![]()
UNESCO Geopark
Explore the English Riviera’s 400 million year history and see the UK’s first resort in a different light!
You will discover a landscape untouched by glaciation, revealing stories unseen elsewhere in the world.
Stories of tropical seas and scorching deserts, raised beaches and drowned forests, hippopotami and mammoth, straight-tusked elephant and sabre-toothed tiger, cave bear and earliest man.
Geological processes have been operating from the beginning of the Earth’s history, creating the beautiful English Riviera landscape and coastline we see today, from the striking limestone headlands to the rich red soils and cliff faces. The English Riviera Geopark aims to show you our resort in a way that you have never seen it before and to understand our dynamic planet and how it has shaped our local environment. We are now part of a family of 50 UNESCO Global Geoparks and UNESCO’s ONLY urban Geopark. Visit www.englishrivierageopark.org.uk for further information.
Below are three sites to visit in order to understand the fascinating geological story of the English Riviera and to discover that our nation’s first human visitors settled on these shores as hunter-gatherers around half a million years ago.
Berry Head
The Devonian Period - 417 to 354 million years ago
Visit Berry Head National Nature Reserve and you will be standing 60m (200ft) above sea level on the remains of a massive coral reef. This reef formed at a time in the Earth’s history around 400 million years ago when, thanks to the movement of continental plates, our landscape was a few degrees south of the Equator. As a result the sea was warm, tropically warm, and primitive corals were able to thrive, along with many other creatures that are now extinct such as trilobites and ammonites.

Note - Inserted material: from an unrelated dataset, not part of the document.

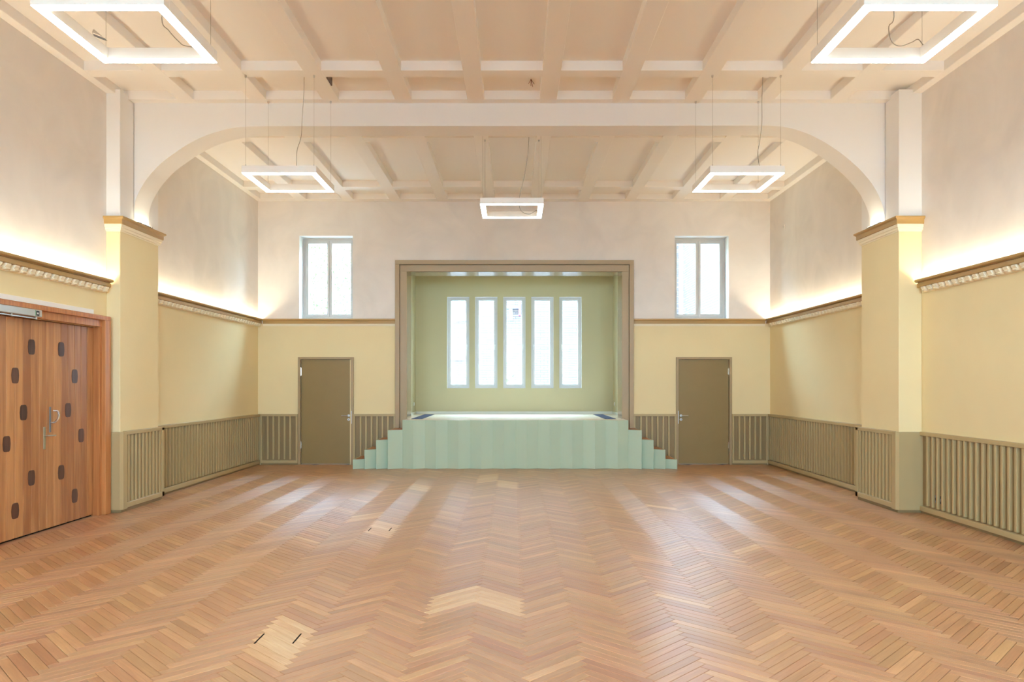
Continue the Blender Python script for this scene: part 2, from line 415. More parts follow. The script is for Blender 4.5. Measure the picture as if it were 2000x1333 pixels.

View the Bay’s geology and birdlife from the best vantage point – the sea - on Torbay Coast and Countryside Trust’s Coral Coast Cruises. They run weekly from Paignton Harbour on Thursdays throughout August.
Babbacombe Downs
Mountain Building Era - 300 million years ago
On a local scale this major episode in the Earth’s history had a fundamental effect on the rocks of Torbay. Sediments were folded and fractured as they were crumpled and pushed northwards by the collision and on Babbacombe Downs the pressure was so great that a large fold was turned over on itself literally turning the sediments upside down. The dark slates at the bottom of the cliff are actually younger than the pale limestones of the Downs at the top!
Goodrington
The Permian Period - 290 to248 million years ago
Here in the middle of the horseshoe bay that shapes the English Riviera, the land is made of the softer red sandstones which erode far more easily. Travel back 280 million years and you would be in the sweltering intense heat of an arid desert that covered most of Britain and Europe. Very little seems to have been able to survive in these Permian deserts, although between Goodrington and Saltern Cove strange fossilised burrows up to 10 cm across, in the stony deposits, may have been the homes of giant centipede-like creatures.
Kents Cavern
The Quaternary - 1.8 million years ago to date
Just imagine the English Riviera echoing to the sounds of saber-toothed cat and mammoth, whilst in the caves, sounds of early man would have been all around you.
Dating of bones and worked flint tools discovered in Kents Cavern provides evidence that the caves were home to Britain's first humans. A jawbone found in the cave is 38-40,000 years old; however, some flint handaxes from the caves date at over 500,000 years old and were made by a much earlier species of human.
The rock that forms this cave system is Devonian limestone, shaped into caverns with stalagmites and stalactites formed by an underground river about 2 million years ago.